Widefield D-3, meanwhile, is building the Grand Mountain School, for pre-kindergarten through eighth grade, in Lorson Ranch southeast of Colorado Springs.

The $41 million project is part of a $49.5 million bond authorization approved last November to accommodate growth, said Superintendent Scott Campbell.

Preschoolers and kindergartners will attend classes in a one-story wing.

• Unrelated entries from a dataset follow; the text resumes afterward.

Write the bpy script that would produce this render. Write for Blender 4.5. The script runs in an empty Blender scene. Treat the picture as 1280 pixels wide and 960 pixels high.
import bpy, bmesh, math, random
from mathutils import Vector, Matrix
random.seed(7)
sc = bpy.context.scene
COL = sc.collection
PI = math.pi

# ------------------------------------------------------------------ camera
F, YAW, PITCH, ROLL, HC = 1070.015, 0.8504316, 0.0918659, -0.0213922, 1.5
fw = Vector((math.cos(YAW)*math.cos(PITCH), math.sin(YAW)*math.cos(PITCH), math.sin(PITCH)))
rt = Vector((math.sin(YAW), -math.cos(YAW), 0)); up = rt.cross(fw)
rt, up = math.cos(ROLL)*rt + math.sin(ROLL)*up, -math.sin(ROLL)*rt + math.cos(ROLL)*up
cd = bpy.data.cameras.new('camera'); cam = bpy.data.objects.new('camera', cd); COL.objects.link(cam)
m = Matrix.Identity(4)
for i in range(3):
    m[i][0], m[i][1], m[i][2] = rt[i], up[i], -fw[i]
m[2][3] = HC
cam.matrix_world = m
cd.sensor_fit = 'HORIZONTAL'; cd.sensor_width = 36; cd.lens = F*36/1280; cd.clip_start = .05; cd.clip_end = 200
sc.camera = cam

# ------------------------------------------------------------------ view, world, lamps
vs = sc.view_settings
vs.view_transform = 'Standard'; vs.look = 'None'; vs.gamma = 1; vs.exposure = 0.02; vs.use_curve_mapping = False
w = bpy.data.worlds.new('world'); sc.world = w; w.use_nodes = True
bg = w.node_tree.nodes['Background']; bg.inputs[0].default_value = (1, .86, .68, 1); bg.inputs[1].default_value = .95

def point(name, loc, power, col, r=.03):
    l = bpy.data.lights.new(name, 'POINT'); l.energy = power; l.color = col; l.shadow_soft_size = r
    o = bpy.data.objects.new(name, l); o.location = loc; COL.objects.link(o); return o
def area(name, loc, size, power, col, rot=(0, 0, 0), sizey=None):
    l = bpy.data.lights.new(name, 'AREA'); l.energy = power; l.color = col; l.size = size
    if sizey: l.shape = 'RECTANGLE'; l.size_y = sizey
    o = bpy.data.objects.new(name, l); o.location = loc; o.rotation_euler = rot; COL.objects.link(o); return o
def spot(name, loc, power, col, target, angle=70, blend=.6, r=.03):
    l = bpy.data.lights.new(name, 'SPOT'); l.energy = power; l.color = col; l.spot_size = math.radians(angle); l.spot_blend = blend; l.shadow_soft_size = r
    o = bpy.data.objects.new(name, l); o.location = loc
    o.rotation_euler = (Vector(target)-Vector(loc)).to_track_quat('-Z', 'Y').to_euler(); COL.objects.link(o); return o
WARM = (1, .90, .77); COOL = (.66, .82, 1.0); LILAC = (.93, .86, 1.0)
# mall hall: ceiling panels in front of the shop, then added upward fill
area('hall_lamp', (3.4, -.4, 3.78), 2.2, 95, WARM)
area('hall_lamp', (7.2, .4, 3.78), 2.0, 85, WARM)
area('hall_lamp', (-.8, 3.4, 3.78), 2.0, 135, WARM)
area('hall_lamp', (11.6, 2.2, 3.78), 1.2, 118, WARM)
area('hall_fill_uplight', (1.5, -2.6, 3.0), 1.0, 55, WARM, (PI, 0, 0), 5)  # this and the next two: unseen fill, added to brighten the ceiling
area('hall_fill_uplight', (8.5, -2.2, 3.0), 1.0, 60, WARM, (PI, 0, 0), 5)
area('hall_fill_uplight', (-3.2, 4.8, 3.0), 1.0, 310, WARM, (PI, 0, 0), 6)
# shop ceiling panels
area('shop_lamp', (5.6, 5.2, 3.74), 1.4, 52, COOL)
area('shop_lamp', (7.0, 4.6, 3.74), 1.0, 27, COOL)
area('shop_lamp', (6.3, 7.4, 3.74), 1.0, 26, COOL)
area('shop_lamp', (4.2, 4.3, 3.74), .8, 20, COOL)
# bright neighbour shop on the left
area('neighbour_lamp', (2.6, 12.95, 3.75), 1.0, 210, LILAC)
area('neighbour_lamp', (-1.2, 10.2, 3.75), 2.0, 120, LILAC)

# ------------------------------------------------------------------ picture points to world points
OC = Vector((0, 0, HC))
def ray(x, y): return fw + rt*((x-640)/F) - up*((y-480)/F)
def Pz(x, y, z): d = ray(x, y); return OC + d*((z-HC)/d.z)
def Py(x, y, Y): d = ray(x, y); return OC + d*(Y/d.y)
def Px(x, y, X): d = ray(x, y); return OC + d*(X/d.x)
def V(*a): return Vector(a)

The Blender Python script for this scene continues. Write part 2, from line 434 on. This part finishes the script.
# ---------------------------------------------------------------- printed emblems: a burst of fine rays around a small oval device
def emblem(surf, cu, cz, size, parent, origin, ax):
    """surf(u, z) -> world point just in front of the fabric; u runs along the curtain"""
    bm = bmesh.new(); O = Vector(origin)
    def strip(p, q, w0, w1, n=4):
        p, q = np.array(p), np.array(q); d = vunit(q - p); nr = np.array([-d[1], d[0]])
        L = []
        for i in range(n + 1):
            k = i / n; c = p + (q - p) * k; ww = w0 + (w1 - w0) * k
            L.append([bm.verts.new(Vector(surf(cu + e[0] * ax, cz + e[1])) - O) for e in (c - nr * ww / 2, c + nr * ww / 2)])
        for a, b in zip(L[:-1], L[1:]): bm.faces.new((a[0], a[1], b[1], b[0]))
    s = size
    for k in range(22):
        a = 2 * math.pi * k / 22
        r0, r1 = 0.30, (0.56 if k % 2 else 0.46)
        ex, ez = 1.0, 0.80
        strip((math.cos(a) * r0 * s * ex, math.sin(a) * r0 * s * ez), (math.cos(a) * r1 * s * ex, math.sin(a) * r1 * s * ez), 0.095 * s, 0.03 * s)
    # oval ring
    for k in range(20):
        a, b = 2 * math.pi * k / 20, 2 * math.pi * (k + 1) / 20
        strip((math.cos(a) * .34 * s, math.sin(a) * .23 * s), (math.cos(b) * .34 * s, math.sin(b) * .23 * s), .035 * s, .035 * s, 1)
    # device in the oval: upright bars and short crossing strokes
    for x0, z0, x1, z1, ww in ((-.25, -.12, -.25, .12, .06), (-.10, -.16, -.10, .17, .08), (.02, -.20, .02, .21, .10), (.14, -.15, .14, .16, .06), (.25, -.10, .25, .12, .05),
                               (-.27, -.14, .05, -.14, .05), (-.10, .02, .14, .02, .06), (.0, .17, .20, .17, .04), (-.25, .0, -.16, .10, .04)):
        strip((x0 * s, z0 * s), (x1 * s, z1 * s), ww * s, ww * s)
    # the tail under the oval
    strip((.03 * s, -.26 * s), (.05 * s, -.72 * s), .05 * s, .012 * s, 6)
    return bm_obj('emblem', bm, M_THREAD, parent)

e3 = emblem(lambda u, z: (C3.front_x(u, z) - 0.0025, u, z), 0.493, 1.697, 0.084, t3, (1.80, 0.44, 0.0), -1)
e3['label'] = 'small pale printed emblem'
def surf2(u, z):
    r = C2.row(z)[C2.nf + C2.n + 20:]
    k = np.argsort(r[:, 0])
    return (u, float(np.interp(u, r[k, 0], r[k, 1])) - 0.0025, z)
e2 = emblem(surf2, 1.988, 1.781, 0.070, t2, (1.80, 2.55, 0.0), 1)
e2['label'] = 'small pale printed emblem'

Other grades will be grouped into pods on two levels.

The school will have a computer science instructional model and energy-efficient lighting and mechanical systems, drought-tolerant native landscaping and large community areas for breakout sessions.

A 14-member naming committee of parents, students, teachers and residents conducted a survey in February, generating 143 responses, said D-3 spokeswoman Samantha Briggs.

The list was narrowed to 15 names that met district policy, and a second survey asked residents for their top three picks.

Briggs said 1,534 people responded, and seven names were presented to the school board, which voted on the final name.

"Grand Mountain refers to Pikes Peak and was a fan favorite among students," Briggs said.

The new principal, Brian Pohl, is moving to Colorado Springs from Ohio, where he's spent eight years as an assistant principal of discipline and a high school principal.

Pohl said he "values relationships as the cornerstone of all educational endeavors."

The new elementary schools are only two of many projects underway in Falcon D-49. In all, 57 refurbishing projects costing $5.8 million are to be done over the summer, said Lee, of the construction company.

Asbestos is being removed from all buildings, and all schools are getting secure entries, with visitors to enter lobbies before accessing the building.

Falcon High's new academic wing, with nursing labs and other features, is to be finished this summer, Lee said.

Vista Ridge High's conversion of a multipurpose room to an auditorium with stage and addition of an auxiliary gym and new multipurpose room will take until fall, he said.

Sand Creek High's new athletic training facility and the revamping of an academic area to an open- and flexible-learning concept is nearly complete, Lee said.

Patriot High is getting new flooring and converting some classrooms to a kitchen for a culinary arts program.

Other district schools are getting facelifts too.

"It's a ton of projects to juggle," Lee said, "and it's been incredible, the response. The students and staff are excited."

Academy School District 20 also is building and reburbishing schools from a ballot financing measure. Legacy Peak Elementary, a preschool through fifth grade project-based school, will open in the fall in Wolf Ranch in northeastern Colorado Springs.

A home school academy, two online schools and a new cybersecurity training program for high school students also will be on the site.